Our attention-deficit Broadway music concert

 


My memories of Broadway music go back to the time my dad brought home the “South Pacific” album from the library. Then I remember buying my own album of “My Fair Lady” and eventually visiting New York as an adult to see “The Sound of Music” and the long-forgotten “Ben Franklin in Paris.” As a senior adult, I performed in six musicals in the Prizery Summer Theater and sang in the Washington Men’s Camerata’s Broadway concert at the Kennedy Center twice.

So it is no surprise that I was thrilled when the Danville Area Choral Arts Society decided to do a medley of “100 Years of Broadway” on March 23. As a chorus member, I thumbed through the music in January, struck by the volume.

What’s this? There are over 50 songs in the 45-minute medley? Just a whiff of each song from most of the greatest Broadway hits.? this made for an audience of  ADHD people?

“If you hear a song you don’t like, you’ll get a different one in less than a minute,” quips Christopher Swanson, the choir director.

At the first rehearsal, the younger people seemed puzzled by some of the old songs. Doesn’t everyone know “Button Up Your Overcoat” or “We’ll Take Manhattan?” Don’t they remember when Jerry Lewis made a revival hit of “Rockabye Your Baby to a Dixie Melody?”

Pretty soon they were more familiar to everyone. “Oh What a Beautiful Morning,” “Tomorrow.” There wasn’t much music newer though than songs from “Phantom of the Opera” and “Les Miserables.”

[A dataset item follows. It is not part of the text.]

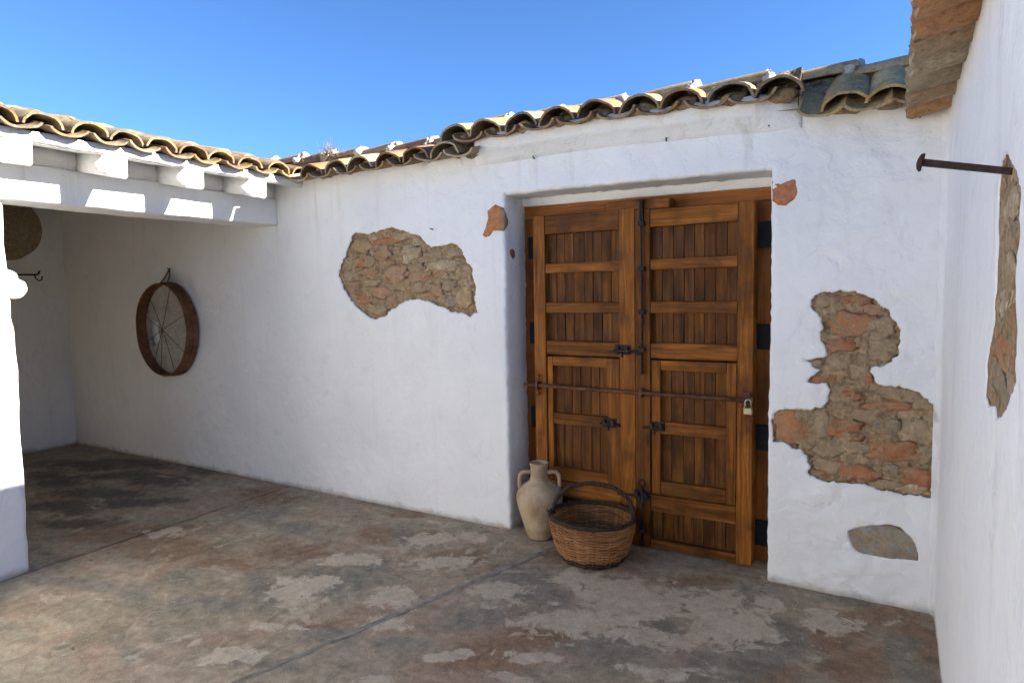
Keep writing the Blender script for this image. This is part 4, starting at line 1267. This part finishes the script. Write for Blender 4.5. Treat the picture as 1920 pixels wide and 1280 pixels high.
# ------------------------------------------------------------------ earthenware jar
JC = (-1.968, -0.022, 0.0)
jar = thing('water_jar', 'buff earthenware jar with two small handles beside the wicker basket', 'jar', JC)
prof = [(0.0, 0.004), (0.068, 0.003), (0.078, 0.006), (0.083, 0.02), (0.096, 0.06), (0.115, 0.115), (0.133, 0.17), (0.146, 0.22), (0.152, 0.26), (0.150, 0.29), (0.139, 0.318), (0.118, 0.342), (0.092, 0.362), (0.071, 0.376),
        (0.060, 0.39), (0.056, 0.41), (0.055, 0.44), (0.057, 0.465), (0.061, 0.482), (0.064, 0.492), (0.063, 0.498), (0.058, 0.499), (0.053, 0.492), (0.048, 0.47), (0.046, 0.43), (0.047, 0.39), (0.06, 0.37), (0.10, 0.34), (0.12, 0.30), (0.13, 0.25), (0.10, 0.12), (0.05, 0.03), (0.0, 0.025)]
V, F = lathe_geo(prof, JC, 48)
V = [(x + 0.004 * nz(x * 6, y * 6, z * 9), y + 0.004 * nz(x * 6 + 4, y * 6, z * 9), z) for x, y, z in V]
obj('jar_body', mesh_data('jar_body', V, F, CLAY), jar)
ax = Vector((0.88, 0.47, 0))
for s in (-1, 1):
    pts = []
    for r, z in ((0.050, 0.432), (0.085, 0.437), (0.112, 0.433), (0.126, 0.415), (0.131, 0.385), (0.131, 0.350), (0.126, 0.318)):
        pts.append(Vector(JC) + ax * s * r + Vector((0, 0, z)))
    g = Geo().add(tube_geo(pts, [0.017, 0.0135, 0.0125, 0.0125, 0.0125, 0.0125, 0.014], 10))
    g.build('jar_handle', CLAY, jar)

# ------------------------------------------------------------------ wicker basket
BC = Vector((-1.535, -0.165, 0.0))
basket = thing('wicker_basket', 'round brown wicker basket with dark braided rim and handle before the door', 'basket', BC)
bas_rot = R(24)
def bk(r, a, z):
    """basket surface point; the rim leans a little"""
    sq = 1 + 0.025 * math.cos(2 * a + 0.5)
    p = Vector((r * sq * math.cos(a), r * sq * math.sin(a), z))
    p.z += 0.055 * (z / 0.26) * (-p.x * 0.35 * math.cos(0.4) - p.y * 0.12)
    q = Matrix.Rotation(bas_rot, 3, 'Z') @ p
    return BC + q
def brad(z):
    return 0.172 + 0.072 * math.sin(min(1, max(0, z / 0.27)) * math.pi / 2) ** 0.9
NS = 22
HB = 0.265
def weave(z0, z1, rows, mat, name, rt, seed):
    g = Geo()
    for r in range(rows):
        zb = z0 + (z1 - z0) * (r + 0.5) / rows
        pts = []
        N = NS * 4
        for i in range(N):
            a = 2 * math.pi * i / N
            ph = math.cos(a * NS / 2 + (math.pi if r % 2 else 0) + (math.pi * 0.5))
            z = zb + 0.0022 * nz(a * 6, r * 1.9, seed)
            pts.append(bk(brad(z) + 0.0075 * ph + 0.0015 * nz(a * 9, r, seed), a, z))
        g.add(tube_geo(pts, rt * random.uniform(0.85, 1.12), 6, False, True))
    o = g.build(name, mat, basket)
    o['kind'] = 'stuff'
    return o
weave(0.040, 0.250, 25, WICKER, 'woven_side', 0.0050, 1.0)
weave(0.004, 0.044, 5, DARKWICKER, 'woven_base', 0.0058, 4.0)
g = Geo()
for i in range(NS):
    a = 2 * math.pi * (i + 0.5) / NS
    g.add(tube_geo([bk(brad(z) * 1.0, a, z) for z in (0.003, 0.06, 0.12, 0.19, 0.25, 0.268)], 0.0042, 6))
o = g.build('stakes', WICKER, basket)
o['kind'] = 'stuff'
V, F = lathe_geo([(0.0, 0.010), (0.10, 0.010), (0.176, 0.008), (0.176, 0.003), (0.0, 0.003)], BC, 32)
obj('bottom', mesh_data('bottom', V, F, DARKWICKER), basket)
g = Geo()
for s in range(5):
    pts = []
    for i in range(220):
        a = 2 * math.pi * i / 220
        t = a * 17 + s * 2 * math.pi / 5
        pts.append(bk(brad(0.26) + 0.0085 * math.cos(t) + 0.003, a, 0.262 + 0.009 * math.sin(t)))
    g.add(tube_geo(pts, 0.0056, 6, False, True))
for i in range(60):                                 # frayed ends
    a = random.uniform(0, 2 * math.pi)
    p = bk(brad(0.26) + 0.010, a, 0.262)
    d = Vector((random.uniform(-1, 1), random.uniform(-1, 1), random.uniform(-0.6, 1))).normalized()
    g.add(tube_geo([p, p + d * random.uniform(0.018, 0.034)], [0.0035, 0.0022], 5))
g.build('braided_rim', DARKWICKER, basket)
g = Geo()
hc = []
for i in range(49):
    t = i / 48
    a = math.pi * t
    hx = (0.243 + 0.004 * math.sin(a)) * math.cos(a)
    hz = 0.245 + 0.185 * math.sin(a) ** 0.8
    hy = 0.075 * math.sin(a)
    hc.append(BC + Matrix.Rotation(R(14), 3, 'Z') @ Vector((hx, hy + 0.02, hz)))
for s in range(4):
    pts = []
    for i, c in enumerate(hc):
        t = (hc[min(i + 1, 48)] - hc[max(i - 1, 0)]).normalized()
        n1 = Vector((0, 1, 0)) - t * t.y
        n1.normalize()
        n2 = t.cross(n1)
        w = i / 48 * 2 * math.pi * 5 + s * math.pi / 2
        pts.append(c + n1 * 0.0068 * math.cos(w) + n2 * 0.0068 * math.sin(w))
    g.add(tube_geo(pts, 0.0066, 6))
g.build('handle', DARKWICKER, basket)

# ------------------------------------------------------------------ sieve hanging in the porch
SC = Vector((-5.935, 0, 1.318))
sieve = thing('hanging_sieve', 'round wooden hoop sieve with radial strings hung by a cord on the porch wall', 'sieve', (SC.x, -0.06, 0.9))
def ring_geo(r0, r1, y0, y1, seg=64, sq=1.06):
    V, F = [], []
    for k in range(seg):
        a = 2 * math.pi * k / seg
        w = 1 + 0.012 * nz(math.cos(a) * 1.5, math.sin(a) * 1.5, 3.0)
        for r, y in ((r0, y0), (r1, y0), (r1, y1), (r0, y1)):
            V.append((SC.x + r * w * math.cos(a), y + 0.004 * nz(a * 2, r, y * 30), SC.z + r * w * sq * math.sin(a)))
    for k in range(seg):
        k2 = (k + 1) % seg
        for j in range(4):
            j2 = (j + 1) % 4
            F.append((k * 4 + j, k * 4 + j2, k2 * 4 + j2, k2 * 4 + j))
    return V, F
me = mesh_data('hoop', *ring_geo(0.402, 0.412, -0.135, -0.022), HOOP, False)
obj('hoop', me, sieve)
Geo().add(ring_geo(0.412, 0.420, -0.075, -0.022)).build('outer_band', HOOP, sieve, False)
V, F = [], []
for i in range(7):
    r = 0.402 * i / 6
    for k in range(48):
        a = 2 * math.pi * k / 48
        V.append((SC.x + r * math.cos(a), -0.035 - 0.010 * nz(r * 8 * math.cos(a), r * 8 * math.sin(a), 1.0), SC.z + r * 1.06 * math.sin(a)))
for i in range(6):
    for k in range(48):
        k2 = (k + 1) % 48
        if 3 <= i <= 4 and 22 <= k <= 27:
            continue                                 # the torn place
        F.append((i * 48 + k, i * 48 + k2, (i + 1) * 48 + k2, (i + 1) * 48 + k))
obj('sieve_sheet', mesh_data('sieve_sheet', V, F, SKIN), sieve)
hub = Vector((SC.x, -0.118, SC.z))
for a in (62, 18, -28, -62, -95, 118, 155, 205, 245):
    a = R(a)
    e = Vector((SC.x + 0.409 * math.cos(a), -0.137, SC.z + 0.434 * math.sin(a)))
    e2 = Vector((SC.x + 0.424 * math.cos(a), -0.10, SC.z + 0.449 * math.sin(a)))
    e3 = Vector((SC.x + 0.424 * math.cos(a), -0.022, SC.z + 0.449 * math.sin(a)))
    tube('string', [hub, hub.lerp(e, 0.5) + Vector((0, 0.004, 0)), e, e2, e3], 0.0027, DARKWICKER, sieve, 5)
tp = SC + Vector((0, -0.06, 0.436))
tube('cord_loop', [tp + Vector((-0.055, -0.03, -0.02)), tp + Vector((-0.03, 0.02, 0.06)), tp + Vector((0.0, 0.048, 0.135)), tp + Vector((0.022, 0.03, 0.06)), tp + Vector((0.04, -0.01, -0.01))], 0.0075, CORD, sieve, 6)
tube('hanging_nail', [(tp.x, 0.01, tp.z + 0.132), (tp.x, -0.035, tp.z + 0.138)], 0.005, IRON, sieve, 6)

# coiled esparto mat on the end wall of the porch
MC = Vector((-7.90, -0.545, 2.37))
mat_ = thing('coiled_mat', 'round coiled straw mat hanging high on the dim end wall of the porch', 'mat', (MC.x, MC.y, MC.z - 0.33))
V, F = [], []
rings, seg = 40, 72
for i in range(rings + 1):
    r = 0.32 * i / rings
    for k in range(seg):
        a = 2 * math.pi * k / seg
        dome = 0.045 * (1 - (r / 0.32) ** 2) + 0.009 * abs(math.sin(i * math.pi / 4))
        rr = r * (1 + 0.03 * nz(math.cos(a) * 2, math.sin(a) * 2, 7))
        V.append((MC.x + 0.012 + dome, MC.y + rr * math.cos(a), MC.z + rr * math.sin(a)))
for i in range(rings):
    for k in range(seg):
        k2 = (k + 1) % seg
        F.append((i * seg + k, i * seg + k2, (i + 1) * seg + k2, (i + 1) * seg + k))
obj('coiled_disc', mesh_data('coiled_disc', V, F, ESPARTO), mat_)
pts = [(MC.x + 0.016, MC.y + 0.322 * (1 + 0.03 * nz(math.cos(a) * 2, math.sin(a) * 2, 7)) * math.cos(a), MC.z + 0.322 * (1 + 0.03 * nz(math.cos(a) * 2, math.sin(a) * 2, 7)) * math.sin(a)) for a in [2 * math.pi * i / 72 for i in range(72)]]
tube('rim_coil', pts, 0.011, ESPARTO, mat_, 6, True)

# iron hook bar on the same wall
hook = thing('coat_hook', 'dark iron hook bar on the end wall of the porch below the straw mat', 'hook', (-7.9, -0.4, 1.88))
tube('hook_bar', [(-7.86, -0.66, 1.882), (-7.86, -0.30, 1.888), (-7.855, -0.285, 1.90), (-7.85, -0.278, 1.93)], 0.009, IRON, hook, 8)
tube('hook_curl', [(-7.85, -0.325, 1.88), (-7.845, -0.318, 1.845), (-7.84, -0.292, 1.822), (-7.84, -0.265, 1.835), (-7.84, -0.258, 1.872)], 0.007, IRON, hook, 8)
tube('wall_stud', [(-7.93, -0.5, 1.885), (-7.855, -0.5, 1.885)], 0.008, IRON, hook, 6)

# long square spike driven into the house wall
SPIKE = m_iron('dark_rust', (0.040, 0.020, 0.015), (0.075, 0.034, 0.022), 0.4)
spike = thing('iron_spike', 'long dark iron spike with flat head sticking out of the right wall', 'spike', (0.2, -1.918, 1.84))
p0, p1 = Vector((0.245, -1.920, 1.826)), Vector((0.047, -1.914, 1.873))
d = (p1 - p0).normalized()
a1 = Vector((0, 1, 0)) - d * d.y
a1.normalize()
a2 = d.cross(a1)
V, F = [], []
for t, w in ((0, 0.0060), (0.35, 0.0068), (0.7, 0.0070), (1.0, 0.0074)):
    c = p0.lerp(p1, t)
    for s, u in ((1, 1), (1, -1), (-1, -1), (-1, 1)):
        V.append(c + a1 * s * w + a2 * u * w)
for i in range(3):
    for k in range(4):
        F.append((i * 4 + k, i * 4 + (k + 1) % 4, i * 4 + 4 + (k + 1) % 4, i * 4 + 4 + k))
F.append((12, 13, 14, 15))
obj('shank', mesh_data('shank', V, F, SPIKE, False), spike)
V, F = [], []
for t, r in ((-0.001, 0.019), (0.003, 0.0205), (0.008, 0.016), (0.011, 0.007), (0.0115, 0.0)):
    for k in range(14):
        a = 2 * math.pi * k / 14
        V.append(p1 + d * t + (a1 * math.cos(a) + a2 * math.sin(a)) * r)
for i in range(4):
    for k in range(14):
        F.append((i * 14 + k, i * 14 + (k + 1) % 14, i * 14 + 14 + (k + 1) % 14, i * 14 + 14 + k))
F.append(tuple(range(13, -1, -1)))
obj('head', mesh_data('head', V, F, SPIKE), spike)

# small nails and hooks left in the plaster
nails = [(-1.978, 2.440, 'bent wire nail in plaster above the left side of the doorway'), (-1.127, 2.436, 'small bent nail in plaster over the middle of the doorway'),
         (-0.581, 2.432, 'small nail in plaster above the top right corner of the doorway'), (-2.796, 2.052, 'tiny nail in plaster between stone patch and brick corner'),
         (0.083, 2.385, 'little nail under the tile eave in the right corner')]
for i, (x, z, lab) in enumerate(nails):
    o = tube('nail', [(x, 0.01, z), (x + 0.002, -0.022, z + 0.004), (x + (0.008 if i < 2 else 0.001), -0.034, z + (0.012 if i < 2 else 0.004))], [0.0035, 0.0035, 0.004], IRON, None, 6)
    tag(o, lab, 'nail')

# dry weeds on the ridge
weed = thing('dry_weed', 'tuft of dry grey weed stalks growing on the ridge tiles', 'weed', (-3.85, 0.07, 2.7))
g = Geo()
for i in range(80):
    x = random.gauss(-3.83, 0.10)
    p = Vector((x, 0.06 + random.uniform(-0.03, 0.05), 2.68))
    d = Vector((random.uniform(-0.8, 0.8), random.uniform(-0.5, 0.2), random.uniform(0.3, 1.0))).normalized()
    L_ = random.uniform(0.05, 0.14) * (1.2 - min(1, abs(x + 3.83) / 0.25))
    m_ = p + d * L_ * 0.6 + Vector((random.uniform(-1, 1), 0, random.uniform(-0.3, 0.3))) * 0.02
    g.add(tube_geo([p, m_, p + d * L_ + Vector((random.uniform(-1, 1), 0, random.uniform(-0.5, 0.3))) * 0.03], [0.0022, 0.0018, 0.001], 4))
g.build('stalks', DRY, weed)['kind'] = 'stuff'

# crumbs of plaster and grit gathered along the foot of the walls
g = Geo()
for i in range(420):
    t = random.random()
    if t < 0.62:
        x, y = random.uniform(-7.5, -2.22), -0.012 - abs(random.gauss(0, 0.035))
    elif t < 0.78:
        x, y = random.uniform(-0.56, 0.17), -0.02 - abs(random.gauss(0, 0.035))
    elif t < 0.88:
        x, y = random.uniform(-2.1, -0.6), random.uniform(-0.05, 0.10)
    else:
        x, y = random.uniform(-4.3, 0.0), random.uniform(-2.4, -0.1)
    r = random.uniform(0.0016, 0.0048) * (1.6 if random.random() < 0.06 else 1)
    g.add(blob_geo((x, y, r * 0.5), r * random.uniform(0.8, 1.6), r, r * 0.7, i * 1.7, None, 1, 2.2, 0.5))
grit = g.build('grit', MORTAR)
tag(grit, 'crumbs of plaster and grit along the foot of the white walls', 'grit')
grit['kind'] = 'stuff'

We were allowed to sign up for the numerous brief solos. I got “On the Street Where You Live” and “I’m a Yankee Doodle Dandy.” What? I’m a lullaby singer, not James Cagney! Swanson threatened to give me an Uncle Sam costume. Hey, no, but I am going to wave a little flag I got from Dollar General.

I like how Swanson goes back over difficult passages and drills us on them until we get them right.

I asked him what it was like directing so many songs together. “It’s a particular challenge with all of the key changes and time signatures,” he said. When he cut out several, he had to find new ways to transition from one to the other.

I asked him why he was doing Broadway music. “We wanted to do a program on the light side of things, to balance with ‘Messiah,’ a heavier work, which we did in January. Some people in the audience will know most of it. Everybody will know at least a few songs. “

When he is not directing choirs, he is a professor of music specializing in voice, at Longwood University. He drives more than 60 miles to the rehearsals and performances from Farmville to Danville. Three members of the five-piece band Sunday are also Longwood faculty.

The concert also includes the Danville Area Choral Arts Society Children’s Choir and the DACAS Ringers handbell ensemble.

I think you’ll enjoy this show at 3 p.m.  Sunday March 23 at St. Luke’s United Methodist Church, 3090 North Main St.